» **What is needed**:
Print only the lines from the top of the data through the line with "the pink wall')", both included, skipping every picture.

<<<<

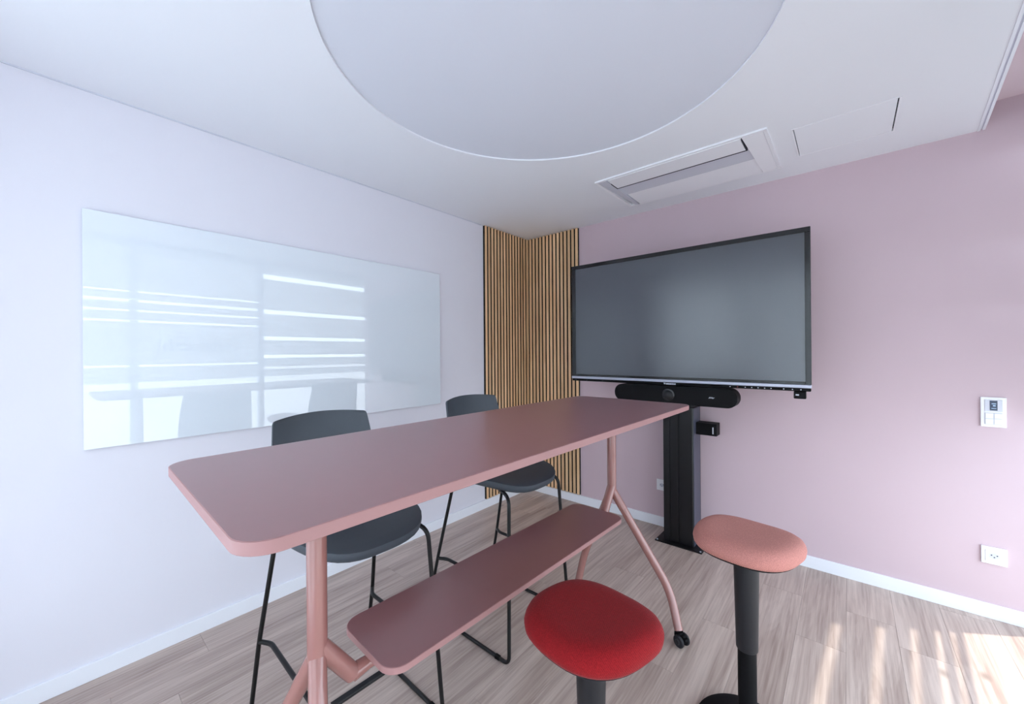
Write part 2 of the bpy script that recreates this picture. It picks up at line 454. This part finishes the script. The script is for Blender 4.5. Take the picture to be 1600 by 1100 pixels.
# shadow gap trim along the open edge of the ceiling
def etrim(d0, d1, z0, z1):
    bm = bm_new()
    q = [(edge_x(0)+d0, -.001), (edge_x(0)+d1, -.001), (edge_x(YB)+d1, YB), (edge_x(YB)+d0, YB)]
    prism(bm, q, 2, z0, z1); return bm
tr = struct('trim_1', etrim(.0, .010, H-.003, H+.05), M['trim'], label='white edge profile of the suspended ceiling')
obj('groove', etrim(.010, .017, H+.004, H+.05), M['off_plastic'], tr)
obj('outer_lip', etrim(.017, .027, H-.002, H+.05), M['trim'], tr)
# hairline shadow joint between wall_left and ceiling
struct('trim_2', box(bm_new(), .0, .006, YB, -.66, H-.005, H+.001), M['off_plastic'], label='thin joint line where white wall meets ceiling')
disc = thing('ceiling_panel', 'large round pale grey panel set flush into the white ceiling', 'ceiling panel', (DC[0], DC[1], H))
obj('panel', lathe(bm_new(), [(DR-.004, H+.006), (DR-.004, H+.035)], DC[0], DC[1], 96), M['disc'], disc)
bm = bm_new()
seg = 96
prof = [(DR-.004, H+.03), (DR-.004, H-.0015), (DR+.0062, H-.0015), (DR+.0062, H+.03)]
rings = [[bm.verts.new((DC[0]+r*math.cos(2*math.pi*k/seg), DC[1]+r*math.sin(2*math.pi*k/seg), z)) for k in range(seg)] for r, z in prof]
for i in range(4):
    for k in range(seg): bm.faces.new((rings[i][k], rings[i][(k+1) % seg], rings[(i+1) % 4][(k+1) % seg], rings[(i+1) % 4][k]))
obj('edge_ring', bm, M['ceiling'], disc)

# ------------------------------------------------------------------ baseboards
bb = struct('baseboard_left', box(bm_new(), 0, .012, YB, 0, 0, .074, .002), M['trim'], label='white baseboard along the white wall')
struct('baseboard_back', box(bm_new(), .012, 3.215, -.012, 0, 0, .074, .002), M['trim'], label='white baseboard along the pink wall')

# ------------------------------------------------------------------ slatted corner panels
def slat_panel(label, along, a0, a1, start):
    t = thing('slat_panel', label, 'wall panel', (.012, (a0+a1)/2, .08) if along == 'y' else ((a0+a1)/2, -.012, .08), 0, 'oak slat panels in the corner')
    z0, z1 = .082, H-.004
    if along == 'y': obj('backing', box(bm_new(), 0.0005, .010, a0, a1, z0, z1), M['felt'], t)
    else: obj('backing', box(bm_new(), a0, a1, -.010, -.0005, z0, z1), M['felt'], t)
    n = 15; wd = .027; pitch = (a1-a0-wd)/(n-1)
    me = None
    for k in range(n):
        c = a0+wd/2+k*pitch
        if me is None:
            if along == 'y': bm = box(bm_new(), .010, .023, c-wd/2, c+wd/2, z0, z1, .0006, 1)
            else: bm = box(bm_new(), c-wd/2, c+wd/2, -.023, -.010, z0, z1, .0006, 1)
            o = obj('slat', bm, M['oak'], t); me = o.data
            me.materials.append(M['slat_core'])       # veneer on the face, dark core on the sides
            ax = 1 if along == 'y' else 0
            for p in me.polygons:
                if abs(p.normal[ax]) > .9: p.material_index = 1
        else:
            o = bpy.data.objects.new('slat', me); C.objects.link(o); o.parent = t
            o.location = (0, k*pitch, 0) if along == 'y' else (k*pitch, 0, 0)
    return t
slat_panel('vertical oak slat panel on the white wall side of the corner', 'y', -.633, -.024, 0)
slat_panel('vertical oak slat panel on the pink wall side of the corner', 'x', .002, .598, 0)

# ------------------------------------------------------------------ glass whiteboard
wbd = thing('glass_whiteboard', 'large white glass writing board on the white wall', 'whiteboard', (.012, -2.085, .975))
obj('board', box(bm_new(), .012, .020, -3.033, -1.138, .978, 1.992, .001, 1), M['board_glass'], wbd)
obj('wall_spacer', box(bm_new(), .0005, .012, -3.00, -1.17, 1.02, 1.95), M['off_plastic'], wbd)

# ------------------------------------------------------------------ air conditioner cassette and hatch
ac = thing('ceiling_air_conditioner', 'white ceiling cassette air conditioner above the display', 'air conditioner', (1.66, -.49, H))
def q2(a, b_): return (a, b_)
zf = H-.018
def ring_frame(bm, x0, x1, y0, y1, w0, z0, z1):
    for (a, b_, c, d) in ((x0, x1, y0, y0+w0), (x0, x1, y1-w0, y1), (x0, x0+w0, y0+w0, y1-w0), (x1-w0, x1, y0+w0, y1-w0)):
        box(bm, a, b_, c, d, z0, z1)
# chamfered end pieces, near intake panel, dark slot, sloping deflector and flap
def slab(pts, zlo, thick=.01):     # quad given as (x,y,z) with thickness upwards
    bm = bm_new()
    A = [bm.verts.new(p) for p in pts]; B = [bm.verts.new((p[0], p[1], p[2]+thick)) for p in pts]
    bm.faces.new(A); bm.faces.new(B)
    for i in range(4): bm.faces.new((A[i], A[(i+1) % 4], B[(i+1) % 4], B[i]))
    return bm
obj('flange', (lambda b: (ring_frame(b, AX0, AX1, AY0, AY1, .016, H-.010, H-.0005), b)[1])(bm_new()), M['white_plastic'], ac)
PX0, PX1 = 1.255, 2.030
obj('intake_panel', box(bm_new(), PX0+.006, PX1-.008, AY0+.017, -.603, H-.013, H-.001, .002), M['white_plastic'], ac)
bm = bm_new()
box(bm, PX0, PX1, -.603, -.5945, H-.0135, H+.02); box(bm, PX1-.007, PX1-.001, -.735, -.600, H-.0135, H+.02); box(bm, PX0, PX0+.005, -.69, -.600, H-.0135, H+.02)
obj('slot', bm, M['seam'], ac)
obj('deflector', slab([(PX0, -.594, H-.002), (PX1, -.594, H-.002), (PX1+.012, -.438, H-.004), (PX0, -.438, H-.004)], 0), M['off_plastic'], ac)
obj('flap', slab([(PX0+.004, -.436, H-.004), (PX1+.012, -.436, H-.004), (PX1+.020, -.228, H-.014), (PX0+.012, -.228, H-.014)], 0, .006), M['white_plastic'], ac)
obj('air_outlet', box(bm_new(), PX0, PX1+.03, -.44, -.222, H+.045, H+.05), M['off_plastic'], ac)
obj('end_piece', slab([(AX0+.017, AY0+.017, H-.008), (PX0, AY0+.017, H-.013), (PX0, AY1-.017, H-.012), (AX0+.017+.030, AY1-.017, H-.008)], 0, .012), M['off_plastic'], ac)
obj('end_piece', slab([(PX1, AY0+.017, H-.013), (AX1-.017, AY0+.017, H-.008), (AX1-.017, AY1-.017, H-.008), (PX1+.022, AY1-.017, H-.014)], 0, .012), M['white_plastic'], ac)
obj('casing', box(bm_new(), AX0+.022, AX1-.022, AY0+.022, AY1-.022, H+.06, H+.11), M['off_plastic'], ac)

ht = thing('ceiling_hatch', 'white access hatch in the ceiling beside the air conditioner', 'access hatch', ((HX0+HX1)/2, (HY0+HY1)/2, H))
obj('frame', (lambda b: (ring_frame(b, HX0+.0006, HX1-.0006, HY0+.0006, HY1-.0006, .007, H-.002, H+.03), b)[1])(bm_new()), M['white_plastic'], ht)
obj('hatch_panel', box(bm_new(), HX0+.011, HX1-.0125, HY0+.0085, HY1-.0085, H-.001, H+.012, .001, 1), M['ceiling'], ht)
obj('gap', box(bm_new(), HX0+.007, HX1-.007, HY0+.007, HY1-.007, H+.013, H+.028), M['seam'], ht)

# ------------------------------------------------------------------ display on its lifting column
st = thing('display_stand', 'black floor standing lift column carrying the display', 'display stand', (1.524, -.14, 0))
plate = obj('base_plate', box(bm_new(), 1.372, 1.690, -.272, -.030, 0, .008, .002, 1), M['black_metal'], st)
for bx_, by_ in ((1.385, -.258), (1.677, -.258), (1.385, -.045), (1.677, -.045)):
    obj('bolt', lathe(bm_new(), [(.006, .008), (.006, .012), (.004, .014)], bx_, by_, 10), M['silver'], plate)
colx0, colx1, coly0, coly1 = 1.420, 1.624, -.220, -.040
bm = bm_new()     # extruded profile with grooves on its front
g = [(colx0, coly1), (colx0, coly0)]
for a in (.045, .105):
    g += [(colx0+a, coly0), (colx0+a+.001, coly0+.006), (colx0+a+.008, coly0+.006), (colx0+a+.009, coly0)]
g += [(colx1-.006, coly0), (colx1, coly0+.006), (colx1, coly1)]
prism(bm, g, 2, .008, .975)
col = obj('outer_column', bm, M['stand_alu'], st)
obj('side_cover', box(bm_new(), colx1, colx1+.004, coly0+.008, coly1-.022, .010, .972, .001, 1), M['stand_side'], col)
obj('inner_column', box(bm_new(), colx0+.025, colx1-.012, coly0+.02, coly1-.02, .975, 1.75, .004), M['stand_alu'], st)
obj('mount_plate', box(bm_new(), 1.20, 1.90, -.380, -.330, 1.30, 1.80, .004), M['black_metal'], st)
obj('mount_arm', box(bm_new(), 1.45, 1.60, -.330, -.20, 1.42, 1.68, .004), M['black_metal'], st)
cb = thing('control_box', 'small black box on the side of the display column', 'control box', (1.69, -.12, .78))
obj('housing', box(bm_new(), 1.6285, 1.762, -.165, -.075, .788, .872, .003), M['black_plastic'], cb)
obj('light_slot', box(bm_new(), 1.7355, 1.7425, -.1662, -.1648, .802, .848), M['marks'], cb)

tv = thing('interactive_display', 'large black framed touch display switched off', 'display', (1.546, -.415, 1.15))
TX0, TX1, TZ0, TZ1, TY = .796, 2.296, 1.150, 2.045, -.450
obj('housing', box(bm_new(), TX0+.004, TX1-.004, TY+.012, TY+.070, TZ0+.02, TZ1-.004, .004), M['black_plastic'], tv)
bez = bm_new(); bw = .026
for (a, b_, c, d) in ((TX0, TX1, TZ1-.028, TZ1), (TX0, TX0+.034, 1.186, TZ1-.028), (TX1-bw, TX1, 1.186, TZ1-.028), (TX0+.034, TX1-bw, 1.186, 1.203)):
    box(bez, a, b_, TY-.002, TY+.02, c, d, .0015, 1)
obj('bezel', bez, M['black_gloss'], tv)
obj('screen', box(bm_new(), TX0+.033, TX1-bw+.001, TY+.002, TY+.012, 1.202, TZ1-.027), M['screen'], tv)
obj('silver_strip', box(bm_new(), TX0, TX1, TY-.008, TY+.02, 1.168, 1.186, .002, 1), M['silver'], tv)
cbar = obj('control_bar', box(bm_new(), TX0+.004, TX1-.003, TY-.006, TY+.03, TZ0, 1.168, .002, 1), M['black_plastic'], tv)
for k, (xx, mm) in enumerate(((1.905, 'marks'), (1.945, 'led'), (1.985, 'marks'), (2.018, 'marks'), (2.050, 'marks'), (2.082, 'marks'), (2.113, 'marks'), (2.172, 'marks'), (2.212, 'marks'), (2.250, 'marks'))):
    obj('button', box(bm_new(), xx-.0028, xx+.0028, TY-.0072, TY-.0058, 1.1565, 1.1612), M[mm], cbar)
for xx in (.835, .93, 1.06): obj('port', box(bm_new(), xx-.005, xx+.005, TY-.0072, TY-.0058, 1.155, 1.161), M['charcoal'], cbar)
bm = bm_new()      # maker's mark in small white letters, not legible in the picture
lx = 1.508
for k, wd in enumerate((.013, .005, .009, .009, .009, .008, .005, .008)):
    if k == 0: prism(bm, [(lx, 1.1645), (lx+wd, 1.1645), (lx+wd*.55, 1.1525)], 1, TY-.0075, TY-.0058)
    else: box(bm, lx, lx+wd, TY-.0075, TY-.0058, 1.1535, 1.1625)
    lx += wd+.0018
obj('logo', bm, M['marks'], cbar)
dg_ = obj('receiver', box(bm_new(), 2.217, 2.272, TY-.004, TY+.030, 1.108, TZ0-.0002, .004), M['black_plastic'], tv)
obj('mark', box(bm_new(), 2.226, 2.241, TY-.0052, TY-.0038, 1.126, 1.133), M['marks'], dg_)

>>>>

» **Exercise response**:
Write part 2 of the bpy script that recreates this picture. It picks up at line 454. This part finishes the script. The script is for Blender 4.5. Take the picture to be 1600 by 1100 pixels.
# shadow gap trim along the open edge of the ceiling
def etrim(d0, d1, z0, z1):
    bm = bm_new()
    q = [(edge_x(0)+d0, -.001), (edge_x(0)+d1, -.001), (edge_x(YB)+d1, YB), (edge_x(YB)+d0, YB)]
    prism(bm, q, 2, z0, z1); return bm
tr = struct('trim_1', etrim(.0, .010, H-.003, H+.05), M['trim'], label='white edge profile of the suspended ceiling')
obj('groove', etrim(.010, .017, H+.004, H+.05), M['off_plastic'], tr)
obj('outer_lip', etrim(.017, .027, H-.002, H+.05), M['trim'], tr)
# hairline shadow joint between wall_left and ceiling
struct('trim_2', box(bm_new(), .0, .006, YB, -.66, H-.005, H+.001), M['off_plastic'], label='thin joint line where white wall meets ceiling')
disc = thing('ceiling_panel', 'large round pale grey panel set flush into the white ceiling', 'ceiling panel', (DC[0], DC[1], H))
obj('panel', lathe(bm_new(), [(DR-.004, H+.006), (DR-.004, H+.035)], DC[0], DC[1], 96), M['disc'], disc)
bm = bm_new()
seg = 96
prof = [(DR-.004, H+.03), (DR-.004, H-.0015), (DR+.0062, H-.0015), (DR+.0062, H+.03)]
rings = [[bm.verts.new((DC[0]+r*math.cos(2*math.pi*k/seg), DC[1]+r*math.sin(2*math.pi*k/seg), z)) for k in range(seg)] for r, z in prof]
for i in range(4):
    for k in range(seg): bm.faces.new((rings[i][k], rings[i][(k+1) % seg], rings[(i+1) % 4][(k+1) % seg], rings[(i+1) % 4][k]))
obj('edge_ring', bm, M['ceiling'], disc)

# ------------------------------------------------------------------ baseboards
bb = struct('baseboard_left', box(bm_new(), 0, .012, YB, 0, 0, .074, .002), M['trim'], label='white baseboard along the white wall')
struct('baseboard_back', box(bm_new(), .012, 3.215, -.012, 0, 0, .074, .002), M['trim'], label='white baseboard along the pink wall')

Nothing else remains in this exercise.